Anche tutta la sequenza de il ramaio costituisce un raro documento di storia del lavoro, che necessita dell'interessamento di una pubblica istituzione.
Michele Ghigo, il ramaio, 1964

La stessa considerazione va fatta, naturalmente, per l'assaggiariso, e per molta produzione di Ghigo, anche di quella non rappresentata in questa mostra.
Michele Ghigo, piccola zingara, 1958

Su questa zingarella, più o meno mia coetanea, mi sono soffermato a lungo, e non escludo di tornane ancora a parlare.
Siamo nel 1958, quando ancora si poteva fotografare un minore senza rischiare il linciaggio e senza farsi firmare liberatorie dai genitori. Una fortuna, senza cui non avremmo questo documento.
È una piccola sinti - etnia praticamente stanziale in Piemonte fin dal XV secoloo forse, se i paioli che si intravedono attorno ci informano correttamente, appartiene all'etnia dei rom kalderasha, di abitudini meno sedentarie.
In ogni caso, una razza fiera - come è fiero lo sguardo di questa bambina - magari allegramente disonesta, ma poco incline alle piagnucolose geremiadi a cui ci hanno abituato oggi i loro cugini della diaspora dell'est.
Indispettito dall'intrusione, il gavroche in gonnella - una vera birba - guarda severamente il fotografo, ma l'angolo sinistro della bocca è già pronto a distendersi in un sorriso.
In quei tempi, quando anche noi eravamo più poveri, e con meno miserie da difendere, le occasioni di dialogo restavano aperte.

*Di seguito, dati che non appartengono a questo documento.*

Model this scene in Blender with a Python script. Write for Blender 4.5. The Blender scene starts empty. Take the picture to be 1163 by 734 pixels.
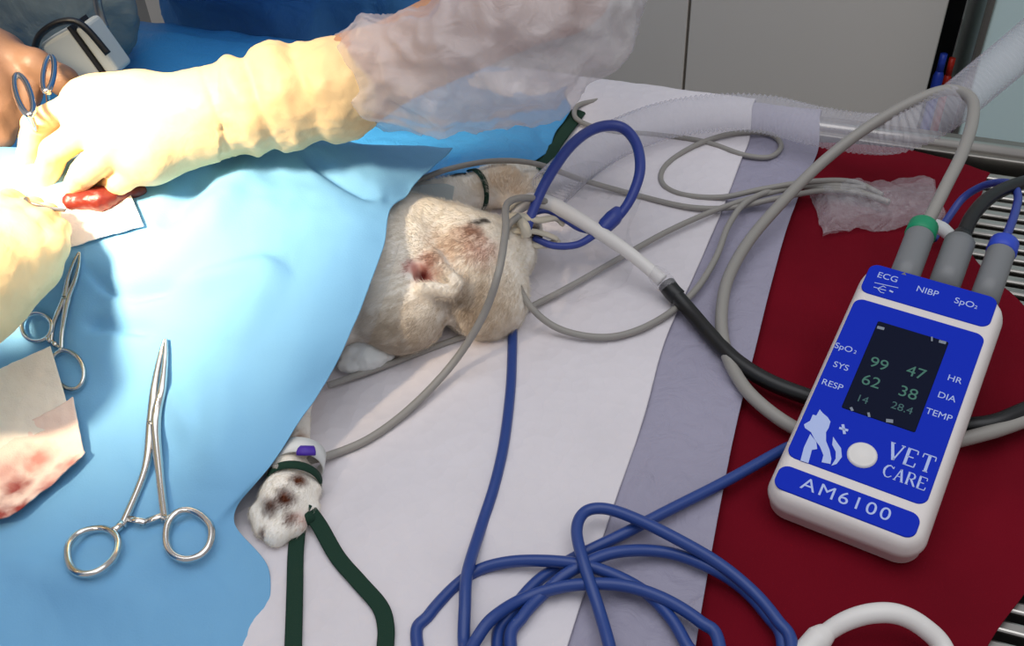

Michele Ghigo, il caffè degli aristocratici, 1968

L'anno della ripresa e il titolo assegnato concorrono a fare di questa fotografia un documento di satirica critica sociale.
È una vignetta degna di Grosz, alla quale poco si  può aggiungere.
Bisogna però notare che volti, gesti e ambientazione formano un insieme unico, difficilmente replicabile, se non ricorrendo a una sceneggiatura completa di casting.
Tale considerazione ci impone di rivedere e integrare le battute iniziali di queste note.
Evidentemente, oltre alle dette qualità di artista, a Ghigo va riconosciuto anche un notevole talento da reporter.
Dalla mostra si esce soddisfatti per quel che si è visto, e curiosi di vedere quel che non c'è.
Per Michele Ghigo è giunto il tempo di una grande mostra antologica, con adeguato catalogo, e gli organismi deputati alla capitalizzazione delle risorse culturali cittadine, se ancora ci sono, debbono prenderne nota.